Source: This post is based on the article “India to become most populous nation by 2023: Reading the figures” published in the Indian Express on 19th July 2022.

Syllabus: GS 1 – Population and associated issues.

Relevance: Population control policies.

News: The earlier UN reports in the middle of the Nineties projected that India’s population will be 1.53 billion in 2050 and maintained this till the first decade of the 21st century. But the latest United Nations report, “Population Prospects” forecasts that India will surpass China’s population by 2023.

Must read: The UN World Population Prospects Report and Population Issues in India – Explained, pointwise
What are some key insights into India’s population?

Population stabilisation: National Population Policy envisages that India’s population will stabilise in 2045. But, scholars and organisations have predicted that population stabilisation will take place below 1.6 billion by the mid-50s.

Distribution of the population by age: This plays a significant part in shaping future development dynamics. India’s large segments comprise the young and elderly, whose engagement in gainful economic activities is minimal. This shows India’s dependency ratios are high.

Dependency ratio: The World Bank data also shows that during 1960-2021, the dependency ratio declined from 75% to 55% globally. For India, the Bank has reported a figure of 48% in 2021. The latest PLFS survey has estimated the dependency ratio as much lower, at 44.3% only. The dependency tends to go up systematically till 2100.

Must read: Population control measures in India – Explained, pointwise
What is the link between dependency ratio and economic development?

Lower dependency implies an economic advantage to a nation.
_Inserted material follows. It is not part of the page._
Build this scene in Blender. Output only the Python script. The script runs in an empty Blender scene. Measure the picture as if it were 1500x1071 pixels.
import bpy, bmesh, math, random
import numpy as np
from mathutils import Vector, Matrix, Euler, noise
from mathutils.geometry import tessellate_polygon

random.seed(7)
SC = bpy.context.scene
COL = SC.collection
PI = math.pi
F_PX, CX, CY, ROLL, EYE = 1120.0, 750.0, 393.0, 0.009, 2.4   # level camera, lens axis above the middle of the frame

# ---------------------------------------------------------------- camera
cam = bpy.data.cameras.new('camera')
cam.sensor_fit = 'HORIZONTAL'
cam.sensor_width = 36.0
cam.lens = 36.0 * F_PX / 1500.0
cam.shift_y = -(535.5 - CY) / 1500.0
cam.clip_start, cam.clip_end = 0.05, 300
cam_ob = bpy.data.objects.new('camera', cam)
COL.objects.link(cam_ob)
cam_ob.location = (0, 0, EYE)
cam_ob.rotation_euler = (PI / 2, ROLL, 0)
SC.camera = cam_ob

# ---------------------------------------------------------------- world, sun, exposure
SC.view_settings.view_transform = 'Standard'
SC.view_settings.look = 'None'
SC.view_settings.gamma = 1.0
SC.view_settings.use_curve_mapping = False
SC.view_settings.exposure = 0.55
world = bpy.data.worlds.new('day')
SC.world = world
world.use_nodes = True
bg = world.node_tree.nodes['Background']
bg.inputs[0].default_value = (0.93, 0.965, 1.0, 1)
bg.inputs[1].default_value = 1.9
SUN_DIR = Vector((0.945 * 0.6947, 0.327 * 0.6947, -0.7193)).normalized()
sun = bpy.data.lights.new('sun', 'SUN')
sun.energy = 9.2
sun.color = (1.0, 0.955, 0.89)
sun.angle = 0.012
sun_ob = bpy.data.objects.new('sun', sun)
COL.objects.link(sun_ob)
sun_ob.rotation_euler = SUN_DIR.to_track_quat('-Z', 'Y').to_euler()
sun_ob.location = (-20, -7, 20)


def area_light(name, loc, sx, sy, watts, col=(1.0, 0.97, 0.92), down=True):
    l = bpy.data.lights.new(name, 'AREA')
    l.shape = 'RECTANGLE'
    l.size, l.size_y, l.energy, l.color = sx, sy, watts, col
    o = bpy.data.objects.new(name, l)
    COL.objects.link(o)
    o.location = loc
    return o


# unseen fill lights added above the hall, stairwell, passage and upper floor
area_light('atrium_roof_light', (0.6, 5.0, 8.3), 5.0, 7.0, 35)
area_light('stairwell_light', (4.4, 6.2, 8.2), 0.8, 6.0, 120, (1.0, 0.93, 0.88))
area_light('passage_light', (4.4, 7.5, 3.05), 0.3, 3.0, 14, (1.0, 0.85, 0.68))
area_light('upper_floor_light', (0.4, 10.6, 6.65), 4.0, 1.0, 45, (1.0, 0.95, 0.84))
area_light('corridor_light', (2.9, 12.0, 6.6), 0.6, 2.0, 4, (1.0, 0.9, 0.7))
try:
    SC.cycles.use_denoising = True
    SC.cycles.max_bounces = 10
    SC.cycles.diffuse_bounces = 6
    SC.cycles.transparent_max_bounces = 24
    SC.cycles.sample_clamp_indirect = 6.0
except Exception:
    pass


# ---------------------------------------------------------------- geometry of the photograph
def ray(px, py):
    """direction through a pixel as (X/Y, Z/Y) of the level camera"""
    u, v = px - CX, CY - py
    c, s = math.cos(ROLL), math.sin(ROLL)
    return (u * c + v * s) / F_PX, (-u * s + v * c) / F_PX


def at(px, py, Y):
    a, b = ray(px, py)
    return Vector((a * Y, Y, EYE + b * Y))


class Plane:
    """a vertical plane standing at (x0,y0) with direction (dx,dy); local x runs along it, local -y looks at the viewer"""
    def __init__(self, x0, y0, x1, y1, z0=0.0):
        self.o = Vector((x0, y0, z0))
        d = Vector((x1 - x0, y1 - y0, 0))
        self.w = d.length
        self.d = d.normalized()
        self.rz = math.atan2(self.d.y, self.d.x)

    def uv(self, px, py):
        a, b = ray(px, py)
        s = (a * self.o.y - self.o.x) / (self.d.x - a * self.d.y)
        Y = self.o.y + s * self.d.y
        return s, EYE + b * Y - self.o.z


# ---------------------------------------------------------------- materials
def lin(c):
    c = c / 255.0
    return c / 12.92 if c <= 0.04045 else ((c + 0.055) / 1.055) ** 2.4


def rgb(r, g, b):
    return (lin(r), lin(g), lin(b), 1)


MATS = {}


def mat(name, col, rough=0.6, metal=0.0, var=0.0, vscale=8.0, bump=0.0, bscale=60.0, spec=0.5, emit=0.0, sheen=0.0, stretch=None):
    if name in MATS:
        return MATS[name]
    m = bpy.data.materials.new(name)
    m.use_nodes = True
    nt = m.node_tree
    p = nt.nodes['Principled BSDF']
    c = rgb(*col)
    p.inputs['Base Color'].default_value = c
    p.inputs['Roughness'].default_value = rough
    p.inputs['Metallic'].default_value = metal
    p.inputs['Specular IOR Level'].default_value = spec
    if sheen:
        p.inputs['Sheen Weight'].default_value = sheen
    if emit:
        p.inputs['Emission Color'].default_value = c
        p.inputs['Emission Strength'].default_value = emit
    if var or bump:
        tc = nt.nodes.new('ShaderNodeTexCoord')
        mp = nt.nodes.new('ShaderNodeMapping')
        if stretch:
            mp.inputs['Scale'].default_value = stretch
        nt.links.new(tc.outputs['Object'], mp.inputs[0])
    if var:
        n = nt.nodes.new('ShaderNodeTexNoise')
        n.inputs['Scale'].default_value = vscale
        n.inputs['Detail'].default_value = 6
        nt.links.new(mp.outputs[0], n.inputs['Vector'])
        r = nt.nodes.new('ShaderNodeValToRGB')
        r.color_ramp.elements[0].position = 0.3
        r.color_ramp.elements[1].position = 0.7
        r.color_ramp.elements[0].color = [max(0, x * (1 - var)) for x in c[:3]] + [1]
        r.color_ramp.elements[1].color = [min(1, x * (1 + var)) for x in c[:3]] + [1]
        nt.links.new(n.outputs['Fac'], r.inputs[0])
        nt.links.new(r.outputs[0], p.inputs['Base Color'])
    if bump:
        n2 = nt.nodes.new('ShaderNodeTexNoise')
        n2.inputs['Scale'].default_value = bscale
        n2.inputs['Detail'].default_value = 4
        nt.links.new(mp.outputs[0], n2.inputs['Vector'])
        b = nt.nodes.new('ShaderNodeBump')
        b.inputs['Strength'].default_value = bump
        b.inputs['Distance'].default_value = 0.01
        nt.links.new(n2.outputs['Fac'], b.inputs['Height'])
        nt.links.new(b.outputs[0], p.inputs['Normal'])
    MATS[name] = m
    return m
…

For instance, an economically active population produces dividends leading to intergenerational income transfers.

But the dependency ratio based on age structure alone can be misleading when a substantial portion of the working-age population is not economically active or in subsistence employment.

In the age group 15 to 64, India has just 55% reporting any kind of employment in India. Hence, India needs to find decent work for the working-age population, particularly women and socially marginalised groups.